Remember, the young person still has to make a choice when he meets the cult head-on. Right biblical language and right actions will be there (the final tests as he has been taught them). He will see in the group tangible expressions of what he has heard for years is supposed to be true: total commitment, enthusiasm, togetherness, forsaking the world, witness, love. The cult will play on familiar religious feelings of warm fellowship, the longing to be in God’s will, repentance of worldliness, guilt at the thought of leaving. He will remember his church’s warnings, but the cult will succeed in convincing him his church was mistaken.

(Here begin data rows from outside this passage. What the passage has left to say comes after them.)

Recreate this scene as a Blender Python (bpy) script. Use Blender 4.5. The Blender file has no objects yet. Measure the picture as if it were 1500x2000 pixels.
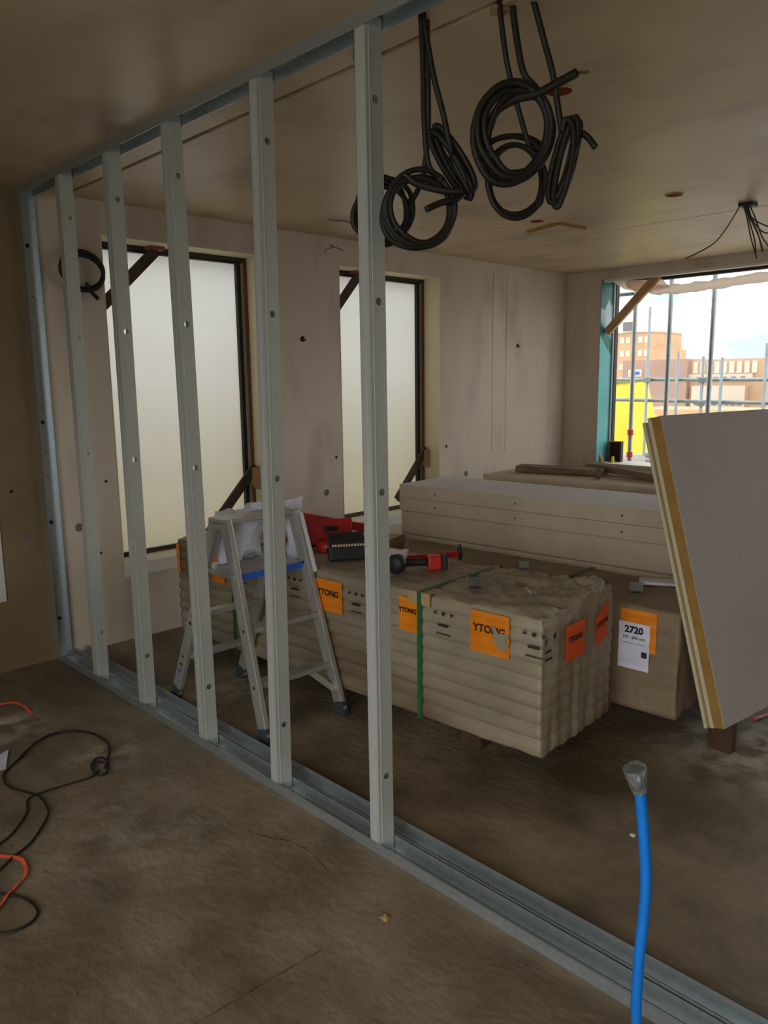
import bpy, bmesh, math, random
from mathutils import Vector, Matrix, noise
from math import radians as R, sin, cos, pi
S = bpy.context.scene
COL = S.collection
random.seed(7)

# ---------------------------------------------------------------- camera, world, light, exposure
cd = bpy.data.cameras.new('camera'); cam = bpy.data.objects.new('camera', cd); COL.objects.link(cam)
cd.sensor_fit = 'VERTICAL'; cd.sensor_height = 36; cd.lens = 26.997; cd.clip_end = 1500; cd.clip_start = 0.05
right = Vector((0.71357, -0.70047, -0.01291)); up = Vector((0.12638, 0.11059, 0.9858)); fw = Vector((0.68909, 0.70506, -0.16744))
m = Matrix((right, up, -fw)).transposed().to_4x4(); m.translation = Vector((-1.74607, -4.73875, 1.68756))
cam.matrix_world = m
S.camera = cam
S.view_settings.view_transform = 'Standard'; S.view_settings.look = 'None'
S.view_settings.gamma = 1; S.view_settings.use_curve_mapping = False
S.view_settings.exposure = 1.2

w = bpy.data.worlds.new('sky'); S.world = w; w.use_nodes = True
nt = w.node_tree; nt.nodes.clear()
out = nt.nodes.new('ShaderNodeOutputWorld'); bg = nt.nodes.new('ShaderNodeBackground')
tc = nt.nodes.new('ShaderNodeTexCoord'); mp = nt.nodes.new('ShaderNodeMapping'); mp.inputs['Scale'].default_value = (1.0, 1.0, 3.2)
nz = nt.nodes.new('ShaderNodeTexNoise'); nz.inputs['Scale'].default_value = 2.2; nz.inputs['Detail'].default_value = 5; nz.inputs['Roughness'].default_value = .5
cr = nt.nodes.new('ShaderNodeValToRGB')
cr.color_ramp.elements[0].position = .44; cr.color_ramp.elements[0].color = (.21, .25, .27, 1)
cr.color_ramp.elements[1].position = .58; cr.color_ramp.elements[1].color = (1.06, 1.06, 1.04, 1)
nt.links.new(tc.outputs['Generated'], mp.inputs['Vector']); nt.links.new(mp.outputs[0], nz.inputs['Vector'])
nt.links.new(nz.outputs['Fac'], cr.inputs['Fac']); nt.links.new(cr.outputs['Color'], bg.inputs['Color'])
bg.inputs['Strength'].default_value = 1.8
nt.links.new(bg.outputs[0], out.inputs[0])

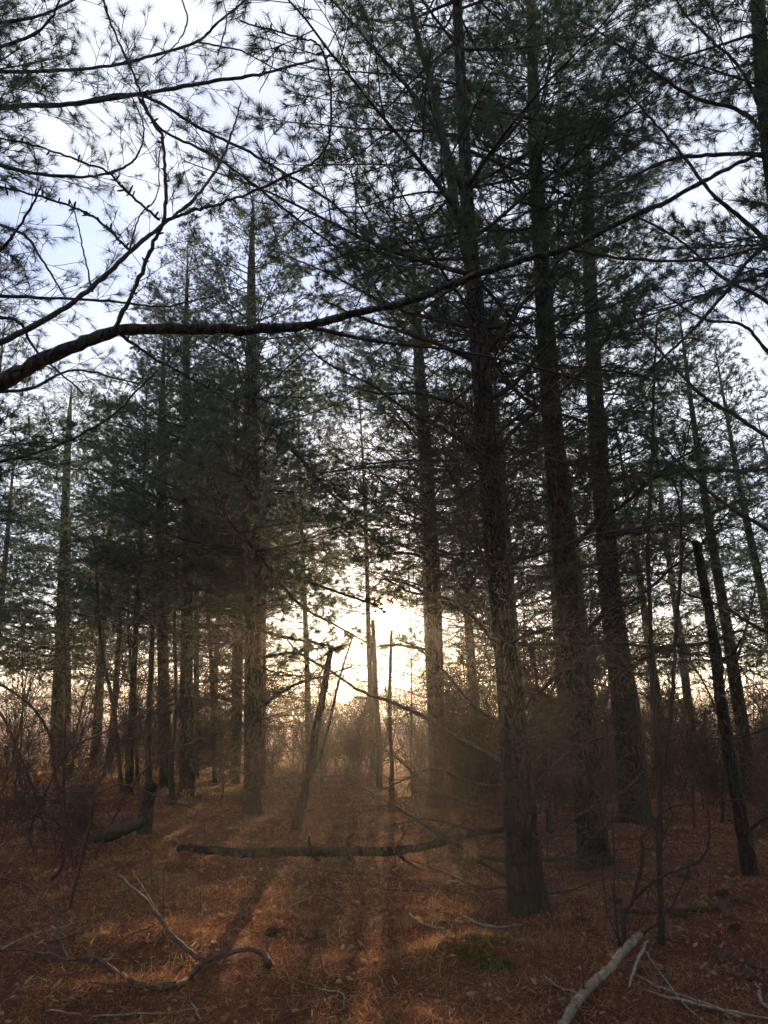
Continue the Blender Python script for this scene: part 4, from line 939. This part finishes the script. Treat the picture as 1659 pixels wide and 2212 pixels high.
X, Y = mask(*scatter(110000, 3.4, 16), lo=-.1, hi=.4, base=.15)
tag(blades('upright_needles', LITTER, X, Y, .042, .0030, 1.1, .35), 'needle tips standing up in the litter', 'needle litter')
X, Y = scatter(11000, 3.4, 26)
tag(blades('fallen_leaves', LEAF, X, Y, .040, .012, .5, .5), 'dry curled leaf scraps among the needles', 'leaf litter')
X, Y = scatter(2600, 3.4, 12)
tag(blades('bark_flakes', LEAF, X, Y, .05, .028, .35, .5), 'larger brown leaf and bark flakes in the litter', 'leaf litter')
cl = RNG.uniform(0, 1, (150, 2)); cy = 4*(22/4)**cl[:, 0]; cx = (cl[:, 1]-.5)*1.3*cy
X = np.repeat(cx, 35)+RNG.normal(0, .10, 150*35); Y = np.repeat(cy, 35)+RNG.normal(0, .08, 150*35)
tag(blades('dry_grass', STRAW, X, Y, .11, .0024, 1.0, .35), 'short dry straw-coloured grass blades on the forest floor', 'grass')
X = RNG.uniform(-16, 16, 14000); Y = RNG.uniform(23, 30, 14000)
tag(blades('edge_grass', STRAW, X, Y, .3, .003, 1.2, .3), 'tall dry grass along the edge of the field', 'grass')
n = 9000
a = RNG.uniform(0, 6.28, n); r = np.sqrt(RNG.random(n))
X = BX+r*np.cos(a)*.46; Y = BY-.16+r*np.sin(a)*.15
keep = (np.sin(X*11+1)+np.sin(Y*31+X*9)+RNG.normal(0, .35, n)) > .55
tag(blades('moss', MOSS, X[keep], Y[keep], .028, .006, 1.0, .5), 'green moss cushion on the sunlit mound in front of the nearest pine', 'moss')
# hanging tuft of dry weed on a limb and a dry leafy sprig
p0 = at(1018, 1828, Y1-.25); g_ = Geo(); tf = [(p0+Vector((random.gauss(0, .03), random.gauss(0, .02), random.uniform(-.09, .02))), Vector((random.gauss(0, .3), 0, -1)).normalized()) for _ in range(45)]
g_.needles([tuple(a) for a, _ in tf], [tuple(b_) for _, b_ in tf], 10, .05, .002, .6)
o_ = g_.build('dry_weed', STRAW, org=p0, smooth=False); o_.location = p0; tag(o_, 'golden tuft of dry weed caught on a bare limb left of the nearest pine', 'weed')
p0 = ground(398, 1748); g_ = Geo(); tf = [(p0+Vector((random.gauss(0, .05), 0, random.uniform(.02, .35))), Vector((random.gauss(0, 1), 0, 1)).normalized()) for _ in range(26)]
g_.needles([tuple(a) for a, _ in tf], [tuple(b_) for _, b_ in tf], 4, .04, .02, .9); g_.tube([p0, p0+Vector((.02, 0, .2)), p0+Vector((0, 0, .38))], .003, 4)
o_ = g_.build('dry_sprig', LEAF, org=p0, smooth=False); o_.location = p0; tag(o_, 'small backlit orange leafy sprig at the foot of the close pines', 'weed')

# ------------------------------------------------------------------ far wood beyond the field
random.seed(700); g_ = Geo()
n = 26000
Yf = RNG.uniform(235, 275, n); Xf = RNG.uniform(-260, 260, n)
base = RNG.uniform(0, 1, n)**.7
top = 7.5+2.2*np.sin(Xf*.05)+1.6*np.sin(Xf*.17+1)+1.2*np.sin(Xf*.6)
Zb = base*top
L = RNG.uniform(1.2, 3.2, n)
P = np.stack([Xf, Yf, Zb-.5], 1); D = np.stack([RNG.normal(0, .6, n), RNG.normal(0, .6, n), np.ones(n)], 1); D /= np.linalg.norm(D, axis=1)[:, None]
S = np.stack([RNG.uniform(.1, .35, n), RNG.uniform(-.2, .2, n), np.zeros(n)], 1)
V = np.stack([P-S, P+S, P+D*L[:, None]], 1).reshape(-1, 3); g_.put(V, np.arange(n*3).reshape(-1, 3))
tag(g_.build('far_woods', TWIG, smooth=False), 'low bare wood along the far side of the field', 'wood', kind='stuff')

# ------------------------------------------------------------------ haze
m, t, o = mat('haze_air')
pv = t.nodes.new('ShaderNodeVolumePrincipled'); pv.inputs['Color'].default_value = (.93, .93, .95, 1)
pv.inputs['Density'].default_value = .0012; pv.inputs['Anisotropy'].default_value = .70
t.links.new(pv.outputs[0], o.inputs['Volume'])
g_ = Geo(); x0, x1, y0, y1, z0, z1 = -520, 520, -60, 720, -1.5, 15.5
g_.put([(x0, y0, z0), (x1, y0, z0), (x1, y1, z0), (x0, y1, z0), (x0, y0, z1), (x1, y0, z1), (x1, y1, z1), (x0, y1, z1)], None,
       [(3, 2, 1, 0), (4, 5, 6, 7), (0, 1, 5, 4), (1, 2, 6, 5), (2, 3, 7, 6), (3, 0, 4, 7)])
tag(g_.build('haze', m, smooth=False), kind='stuff')
print('OBJECTS', len(SC.objects), 'TRIS', sum(len(me.polygons) for me in bpy.data.meshes))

The church youth’s handicap at this point is that no one equipped him to examine conflicting religious views and make real decisions. He never saw Christianity as a rational, thinking faith, never learned to love God with his mind. After all, how can he know what is true unless somebody tells him? The cult will instruct him to believe and not question; and if his church has first taught him to believe and not question, the cult’s demand will present no dilemma at all.